◆ Request: All lines from the beginning of the listing through the line with "PI = math.pi" are to be copied word for word; the pictures are not.

# start of Information supplied

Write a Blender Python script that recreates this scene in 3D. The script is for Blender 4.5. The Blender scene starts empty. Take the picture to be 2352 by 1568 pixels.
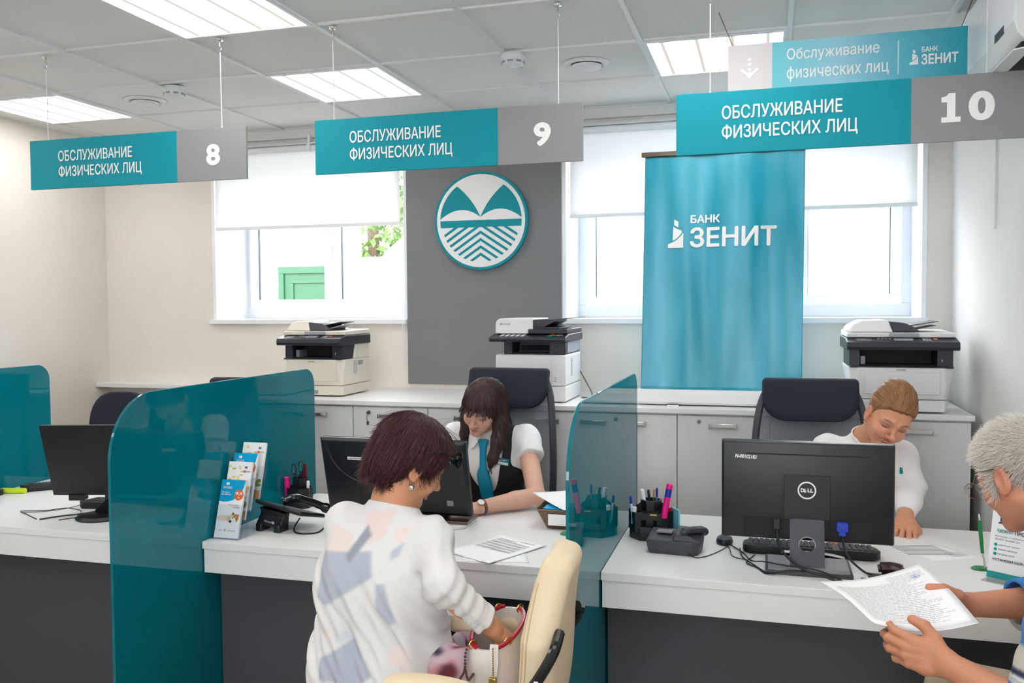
import bpy, bmesh, math, random
import numpy as np
from mathutils import Vector, Matrix
random.seed(7); RNG = np.random.default_rng(11)
S = bpy.context.scene
COL = S.collection
PI = math.pi

# ---------------------------------------------------------------- camera, world, light, exposure
def setup_camera():
    yaw, pitch, roll = 0.279336, 0.041365, -0.007434
    cy, sy, cp, sp = math.cos(yaw), math.sin(yaw), math.cos(pitch), math.sin(pitch)
    f = Vector((-sy*cp, cy*cp, -sp)); r = Vector((cy, sy, 0)); u = r.cross(f)
    c, s = math.cos(roll), math.sin(roll)
    r2 = c*r + s*u; u2 = -s*r + c*u
    cam = bpy.data.cameras.new('camera'); o = bpy.data.objects.new('camera', cam); COL.objects.link(o)
    m = Matrix((r2, u2, -f)).transposed().to_4x4(); m.translation = (0, 0, 1.6)
    o.matrix_world = m
    cam.sensor_width = 36; cam.lens = 36*2027.97/2352; cam.clip_start = 0.05; cam.clip_end = 200
    S.camera = o
setup_camera()
S.view_settings.view_transform = 'Standard'; S.view_settings.look = 'None'
S.view_settings.gamma = 1; S.view_settings.use_curve_mapping = False
S.view_settings.exposure = 0.6
LAMP = 8.0         # ceiling lamp emission
world = bpy.data.worlds.new('sky'); S.world = world; world.use_nodes = True
bg = world.node_tree.nodes['Background']; bg.inputs[0].default_value = (0.93, 0.965, 1.0, 1); bg.inputs[1].default_value = 8.5
sun = bpy.data.lights.new('sun', 'SUN'); sun.energy = 3.0; sun.angle = 0.01; sun.color = (1, .96, .9)
so = bpy.data.objects.new('sun', sun); COL.objects.link(so); so.rotation_euler = (math.radians(48), 0, math.radians(-18))
S.cycles.max_bounces = 8; S.cycles.diffuse_bounces = 5; S.cycles.transparent_max_bounces = 24
S.cycles.use_denoising = True
S.cycles.sample_clamp_indirect = 6.0
S.cycles.caustics_reflective = False; S.cycles.caustics_refractive = False

# ---------------------------------------------------------------- materials
def lin(c):
    return tuple(((x/255)/12.92 if x/255 <= .04045 else ((x/255+.055)/1.055)**2.4) for x in c)
MATS = {}
def mat(name, rgb, rough=.5, metal=0, spec=.5, vary=0, vscale=40, bump=0, bscale=200, alpha=None, attr=None, sub=0, emit=None, coat=0, stretch=None):
    if name in MATS: return MATS[name]
    m = bpy.data.materials.new(name); m.use_nodes = True; nt = m.node_tree; b = nt.nodes['Principled BSDF']
    col = (*lin(rgb), 1)
    b.inputs['Base Color'].default_value = col; b.inputs['Roughness'].default_value = rough
    b.inputs['Metallic'].default_value = metal; b.inputs['Specular IOR Level'].default_value = spec
    if coat: b.inputs['Coat Weight'].default_value = coat
    src = None
    if attr:
        a = nt.nodes.new('ShaderNodeVertexColor'); a.layer_name = attr; src = a.outputs[0]; nt.links.new(src, b.inputs['Base Color'])
    if vary or bump:
        tc = nt.nodes.new('ShaderNodeTexCoord'); co = tc.outputs['Object']
        if stretch:
            mp = nt.nodes.new('ShaderNodeMapping'); mp.inputs['Scale'].default_value = stretch; nt.links.new(co, mp.inputs[0]); co = mp.outputs[0]
    if vary:
        n = nt.nodes.new('ShaderNodeTexNoise'); n.inputs['Scale'].default_value = vscale; n.inputs['Detail'].default_value = 4
        nt.links.new(co, n.inputs['Vector'])
        mr = nt.nodes.new('ShaderNodeMapRange'); mr.inputs[1].default_value = .3; mr.inputs[2].default_value = .7
        mr.inputs[3].default_value = 1-vary; mr.inputs[4].default_value = 1+vary; nt.links.new(n.outputs[0], mr.inputs[0])
        mx = nt.nodes.new('ShaderNodeVectorMath'); mx.operation = 'SCALE'; nt.links.new(mr.outputs[0], mx.inputs['Scale'])
        if src: nt.links.new(src, mx.inputs[0])
        else: mx.inputs[0].default_value = col[:3]
        nt.links.new(mx.outputs[0], b.inputs['Base Color'])
    if bump:
        n2 = nt.nodes.new('ShaderNodeTexNoise'); n2.inputs['Scale'].default_value = bscale; n2.inputs['Detail'].default_value = 3
        nt.links.new(co, n2.inputs['Vector'])
        bp = nt.nodes.new('ShaderNodeBump'); bp.inputs['Strength'].default_value = bump; bp.inputs['Distance'].default_value = .002
        nt.links.new(n2.outputs[0], bp.inputs['Height']); nt.links.new(bp.outputs[0], b.inputs['Normal'])
    if sub:
        b.inputs['Subsurface Weight'].default_value = sub; b.inputs['Subsurface Radius'].default_value = (.01, .004, .002); b.inputs['Subsurface Scale'].default_value = .5
    if emit:
        b.inputs['Emission Color'].default_value = col; b.inputs['Emission Strength'].default_value = emit
    if alpha is not None: b.inputs['Alpha'].default_value = alpha
    MATS[name] = m
    return m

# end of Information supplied

◆ Correct result:
Write a Blender Python script that recreates this scene in 3D. The script is for Blender 4.5. The Blender scene starts empty. Take the picture to be 2352 by 1568 pixels.
import bpy, bmesh, math, random
import numpy as np
from mathutils import Vector, Matrix
random.seed(7); RNG = np.random.default_rng(11)
S = bpy.context.scene
COL = S.collection
PI = math.pi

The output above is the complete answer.